Angry and righteous, Ægisdóttir wants to know whether we will really support the most vulnerable. This, of course, is a recurring theme in the outstanding Forbidden Iceland series. And yet, she (with Victoria Cribb’s translation) manages to keep everything so deceptively light. She gives us clues. She keeps us across the detectives’ latest thinking (and they ask all the questions we would have failed to think of). And then, with 50 pages to go she gives us a big hint that even this reader can’t fail to pick up on and we know we’re in for a helluva finish.

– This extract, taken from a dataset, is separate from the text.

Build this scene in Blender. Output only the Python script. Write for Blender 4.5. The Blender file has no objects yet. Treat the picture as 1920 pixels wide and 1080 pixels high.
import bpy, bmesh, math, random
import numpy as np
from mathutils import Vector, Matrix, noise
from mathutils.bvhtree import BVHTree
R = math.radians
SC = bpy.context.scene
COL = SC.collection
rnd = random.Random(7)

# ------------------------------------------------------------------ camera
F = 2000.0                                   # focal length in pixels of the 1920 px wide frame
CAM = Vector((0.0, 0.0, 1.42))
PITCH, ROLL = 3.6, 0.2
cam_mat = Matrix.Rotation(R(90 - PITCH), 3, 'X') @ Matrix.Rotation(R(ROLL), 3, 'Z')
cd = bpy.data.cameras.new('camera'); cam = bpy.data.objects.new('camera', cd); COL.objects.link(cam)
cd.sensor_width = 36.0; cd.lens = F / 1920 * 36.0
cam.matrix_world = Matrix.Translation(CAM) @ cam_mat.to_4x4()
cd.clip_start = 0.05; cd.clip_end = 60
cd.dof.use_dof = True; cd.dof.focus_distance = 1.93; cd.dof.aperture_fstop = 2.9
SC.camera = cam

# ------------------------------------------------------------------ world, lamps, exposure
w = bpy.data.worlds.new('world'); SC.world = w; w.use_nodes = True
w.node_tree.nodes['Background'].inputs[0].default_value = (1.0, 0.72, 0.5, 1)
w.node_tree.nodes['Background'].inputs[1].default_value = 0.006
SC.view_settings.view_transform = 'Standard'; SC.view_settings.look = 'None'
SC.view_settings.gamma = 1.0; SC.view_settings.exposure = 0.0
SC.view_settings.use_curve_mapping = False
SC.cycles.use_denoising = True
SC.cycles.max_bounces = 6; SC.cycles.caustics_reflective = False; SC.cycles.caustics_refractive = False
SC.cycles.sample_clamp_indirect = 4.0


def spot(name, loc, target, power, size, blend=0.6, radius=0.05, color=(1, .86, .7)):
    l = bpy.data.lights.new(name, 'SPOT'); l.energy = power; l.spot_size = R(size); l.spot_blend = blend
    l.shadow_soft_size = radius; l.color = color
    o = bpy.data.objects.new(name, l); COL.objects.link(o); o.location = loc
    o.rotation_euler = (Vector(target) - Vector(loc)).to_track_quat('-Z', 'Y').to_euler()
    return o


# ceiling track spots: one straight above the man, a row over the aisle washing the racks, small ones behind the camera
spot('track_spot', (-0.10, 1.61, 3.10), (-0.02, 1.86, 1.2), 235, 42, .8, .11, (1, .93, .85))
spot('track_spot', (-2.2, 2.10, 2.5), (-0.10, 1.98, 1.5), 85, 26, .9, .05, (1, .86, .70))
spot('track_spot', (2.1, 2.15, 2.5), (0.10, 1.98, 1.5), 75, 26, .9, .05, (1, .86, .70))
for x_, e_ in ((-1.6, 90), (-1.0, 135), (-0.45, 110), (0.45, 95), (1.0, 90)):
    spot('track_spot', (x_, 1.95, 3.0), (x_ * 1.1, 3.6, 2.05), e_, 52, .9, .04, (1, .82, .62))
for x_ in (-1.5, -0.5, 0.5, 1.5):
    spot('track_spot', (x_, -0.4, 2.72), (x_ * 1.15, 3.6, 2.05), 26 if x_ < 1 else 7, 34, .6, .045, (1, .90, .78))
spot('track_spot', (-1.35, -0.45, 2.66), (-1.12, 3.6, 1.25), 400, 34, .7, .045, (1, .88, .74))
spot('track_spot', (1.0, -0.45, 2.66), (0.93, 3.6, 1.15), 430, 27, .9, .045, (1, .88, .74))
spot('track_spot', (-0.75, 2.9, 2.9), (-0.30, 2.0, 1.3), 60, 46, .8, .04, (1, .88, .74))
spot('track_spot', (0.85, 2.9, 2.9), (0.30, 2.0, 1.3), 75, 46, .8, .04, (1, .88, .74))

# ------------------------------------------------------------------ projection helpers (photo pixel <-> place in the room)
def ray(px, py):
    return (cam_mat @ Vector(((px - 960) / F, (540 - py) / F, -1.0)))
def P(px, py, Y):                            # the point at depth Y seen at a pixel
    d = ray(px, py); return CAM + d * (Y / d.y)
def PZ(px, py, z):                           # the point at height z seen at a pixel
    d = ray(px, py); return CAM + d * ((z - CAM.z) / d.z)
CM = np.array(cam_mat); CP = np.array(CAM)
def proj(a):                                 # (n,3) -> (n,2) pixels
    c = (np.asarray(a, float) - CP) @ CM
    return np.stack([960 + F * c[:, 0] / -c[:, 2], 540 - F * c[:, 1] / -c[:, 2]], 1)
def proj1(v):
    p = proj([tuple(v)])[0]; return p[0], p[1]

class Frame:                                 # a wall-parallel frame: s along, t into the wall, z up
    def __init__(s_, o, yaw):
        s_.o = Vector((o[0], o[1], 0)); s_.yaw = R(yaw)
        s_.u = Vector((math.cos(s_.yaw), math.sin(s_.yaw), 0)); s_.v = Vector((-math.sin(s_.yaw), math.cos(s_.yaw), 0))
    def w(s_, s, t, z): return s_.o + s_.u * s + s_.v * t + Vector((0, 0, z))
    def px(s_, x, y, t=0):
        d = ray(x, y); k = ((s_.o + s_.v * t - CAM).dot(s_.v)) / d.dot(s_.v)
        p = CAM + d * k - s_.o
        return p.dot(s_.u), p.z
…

I’m writing this review during the UK general election and there’s an old saying: campaign in poetry, govern in prose. But given that Ægisdóttir’s message is frankly bleak, there’s a real trick in the way she (and, again, Cribb) deploys her prose. The writing is so fine, the plot is so straightforward, that you’re admitting your complicity in society’s rottenness and pledging support to something better while hardly being aware of it. It’s time to choose, but Ægisdóttir has made that choice for you already.
Thanks to Orenda Books for the review copy and to Anne Cater for the blog tour invitation.